:: TASK ::
Quote every line from the top of the listing down to and including the line that contains "def zat(py, Y): return CAMZ-(py-HY)*Y/F".

:: GIVEN DATA ::

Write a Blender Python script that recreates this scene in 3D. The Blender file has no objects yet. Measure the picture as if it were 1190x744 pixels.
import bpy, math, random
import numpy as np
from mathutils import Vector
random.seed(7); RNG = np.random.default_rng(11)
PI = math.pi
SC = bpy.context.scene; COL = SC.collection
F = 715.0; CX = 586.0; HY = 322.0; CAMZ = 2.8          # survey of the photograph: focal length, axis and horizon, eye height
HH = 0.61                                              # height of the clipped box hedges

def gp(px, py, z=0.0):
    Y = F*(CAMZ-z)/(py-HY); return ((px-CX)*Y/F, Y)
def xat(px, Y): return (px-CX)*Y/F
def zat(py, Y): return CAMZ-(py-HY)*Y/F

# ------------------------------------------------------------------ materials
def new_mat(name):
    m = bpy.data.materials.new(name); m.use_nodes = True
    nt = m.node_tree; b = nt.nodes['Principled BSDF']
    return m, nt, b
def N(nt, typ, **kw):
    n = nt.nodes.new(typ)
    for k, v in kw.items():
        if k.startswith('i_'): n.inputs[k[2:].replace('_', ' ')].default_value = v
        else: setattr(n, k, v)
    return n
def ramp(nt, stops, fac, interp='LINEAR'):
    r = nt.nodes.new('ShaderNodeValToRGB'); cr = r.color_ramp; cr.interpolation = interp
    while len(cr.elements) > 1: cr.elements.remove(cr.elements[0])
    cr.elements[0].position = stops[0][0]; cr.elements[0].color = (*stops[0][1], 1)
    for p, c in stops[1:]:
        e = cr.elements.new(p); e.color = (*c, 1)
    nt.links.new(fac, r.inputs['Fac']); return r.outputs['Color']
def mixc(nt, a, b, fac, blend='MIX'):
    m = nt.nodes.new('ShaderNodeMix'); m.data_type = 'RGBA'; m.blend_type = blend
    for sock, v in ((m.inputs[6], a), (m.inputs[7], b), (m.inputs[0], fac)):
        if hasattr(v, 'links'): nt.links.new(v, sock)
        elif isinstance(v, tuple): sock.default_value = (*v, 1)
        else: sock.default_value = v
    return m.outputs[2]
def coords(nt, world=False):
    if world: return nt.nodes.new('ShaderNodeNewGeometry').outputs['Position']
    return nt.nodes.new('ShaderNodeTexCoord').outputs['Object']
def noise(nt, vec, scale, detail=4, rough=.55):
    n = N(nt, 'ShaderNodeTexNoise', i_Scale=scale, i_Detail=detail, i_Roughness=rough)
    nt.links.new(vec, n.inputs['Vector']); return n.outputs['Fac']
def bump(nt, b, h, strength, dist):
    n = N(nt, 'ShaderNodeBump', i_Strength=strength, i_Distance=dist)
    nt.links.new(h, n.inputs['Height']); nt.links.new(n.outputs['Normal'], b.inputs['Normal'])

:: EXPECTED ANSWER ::
Write a Blender Python script that recreates this scene in 3D. The Blender file has no objects yet. Measure the picture as if it were 1190x744 pixels.
import bpy, math, random
import numpy as np
from mathutils import Vector
random.seed(7); RNG = np.random.default_rng(11)
PI = math.pi
SC = bpy.context.scene; COL = SC.collection
F = 715.0; CX = 586.0; HY = 322.0; CAMZ = 2.8          # survey of the photograph: focal length, axis and horizon, eye height
HH = 0.61                                              # height of the clipped box hedges

def gp(px, py, z=0.0):
    Y = F*(CAMZ-z)/(py-HY); return ((px-CX)*Y/F, Y)
def xat(px, Y): return (px-CX)*Y/F
def zat(py, Y): return CAMZ-(py-HY)*Y/F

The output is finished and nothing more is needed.